How can the on-demand cloud computing platform dramatically accelerate chip design workflows According to Harn Hua Ng, one immediate benefit is an almost instantaneous fulfillment of peak demand IT requirements, for example, a urgent request to do 100 synthesis builds to fix a problem due yesterday. Or if the problem cannot be fixed, at least the design team will find out in a day rather than potentially in 3 months' worth of runtime without a cloud solution. The longer term acceleration is a gradual parallelization of the design workflow.

Currently, chip designers tend to visualize the design workflow as a chain of mostly serial steps with many dependencies, just because many steps can be time-consuming (both in terms of runtime and time taken to analyze intermediate results).

With an on-demand compute platform, designers can have more room to experiment and to optimize, more readily incorporating agile practices in hardware development.

Cloud-enabling FPGA tools
Does this feature place Plunify on par with say, Xilinx and Altera?

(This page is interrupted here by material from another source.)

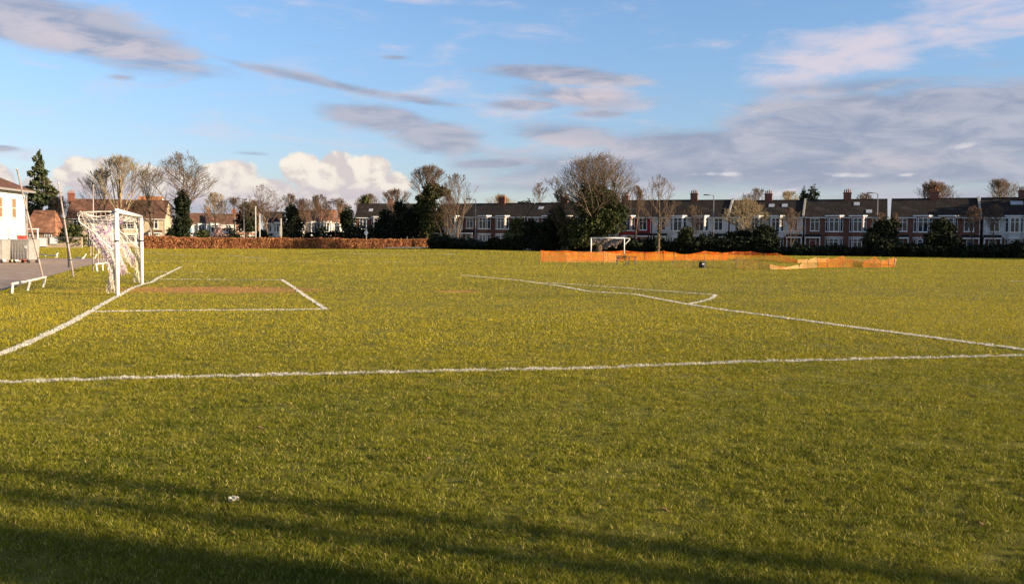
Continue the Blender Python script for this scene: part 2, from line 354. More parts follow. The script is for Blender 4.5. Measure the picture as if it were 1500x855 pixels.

Ng said that since Plunify partners with Xilinx and Altera to 'cloud-enable' their tools, Plunify is actually enhancing their capabilities for end-users.

What are the customization, automation and management capabilities on a secure, scalable platform preloaded with chip design software tools? These terms imply the following:

Customization:
 While the platform must be easy to use, end-users must also have a scripting interface, like our Tcl API, so they can develop their own flows.

Automation: Different tools and flows must be integrated such that data and control can progress through various different stages with as much few mouse-clicks and script commands possible.

Management: The platform must help stake-holders and end-users estimate, keep track of and monitor usage, as well as indicating the amount of cost savings achieved (or not achieved) at every point.

Cloud computing is said to be a great way of letting folks run iterations in parallel, largely because of its elasticity and scalability. It removes the need to plan in advance for capacity; every provisioned cloud resource has the same processing features as a local resource, and every cloud resource can be completely de-allocated after use.

Lastly, does Plunify promote itself as a semicon company or a cloud computing company?

Ng said: "We see ourselves as a bit of both--combining knowhow from both industries to accelerate chip design. Firstly, we understand semiconductor chip design and its challenges. Secondly, we see cloud computing's value in tackling resource bottlenecks and under-utilization.

"These challenges are becoming more and more complex, so we want to help end-users solve design problems starting by boosting their CAD and IT capabilities."